Bandwidth measurements

  • Conducted empirical bandwidth measurements using iperf3 between data centers in North America and Europe
  • Measured bidirectional connections across multiple cloud providers (OVH, AWS, CenturyLink)
  • Results ranged from 95 Mbps to 973 Mbps, depending on geographic distance and the provider
  • Identified 100 Mbps as a conservative lower bound for inter-datacenter connections
  • Observed 5-20% reduction in individual link speeds when multiple simultaneous connections are active.

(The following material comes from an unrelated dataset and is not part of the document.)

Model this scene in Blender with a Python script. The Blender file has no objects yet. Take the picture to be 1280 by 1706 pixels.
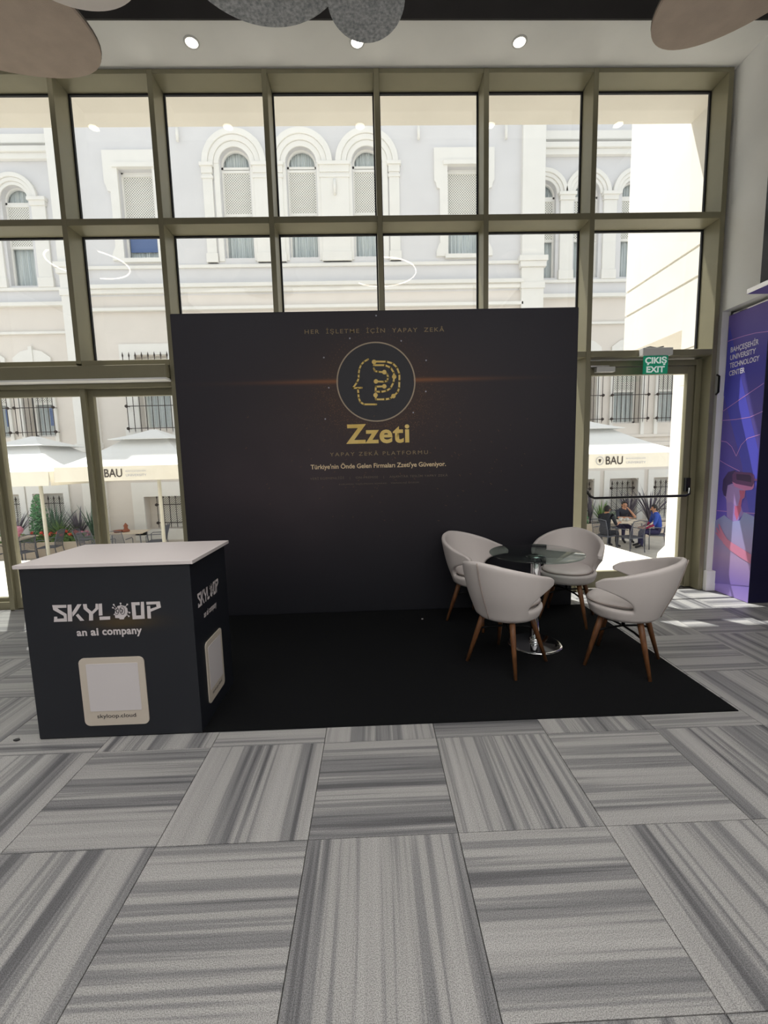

Large-scale network experiments

  • Conducted comprehensive experiments using both the 750-node and 10,000-node network topologies with Haskell and Rust simulations
  • Studied transaction and IB throughput limits for realistic scenarios up to 300 TPS and 32 IB/s
  • Key findings from the 750-node mini-mainnet experiments are documented in analysis results and summary slides:
    • The 750-node mini-mainnet serves as a suitable replacement for the 10,000-node pseudo mainnet for performance measurements
    • Substantial agreement between Haskell and Rust simulations for mini-mainnet scenarios
    • Block propagation times under one second, consistent with empirical observations from pooltool.io
    • Protocol can support 25 MB/s throughput with 1 Gb/s links before degradation
    • Mean transaction time from mempool to ledger is approximately 150 seconds
    • Achieved 80% disk-space efficiency with ~20% network traffic overhead
    • Six-core VM is sufficient for peak demand at 300 TPS, with average demand under two cores
  • Results from 10,000-node pseudo-mainnet experiments are available in analysis documentation and presentation slides:
    • Average transaction lifecycle of 100 seconds from mempool to ledger
    • Approximately 80% efficiency for both disk and network usage
    • Six CPU cores are sufficient for peak load handling even at high TPS rates
    • Block propagation time averaged under one second across the large network.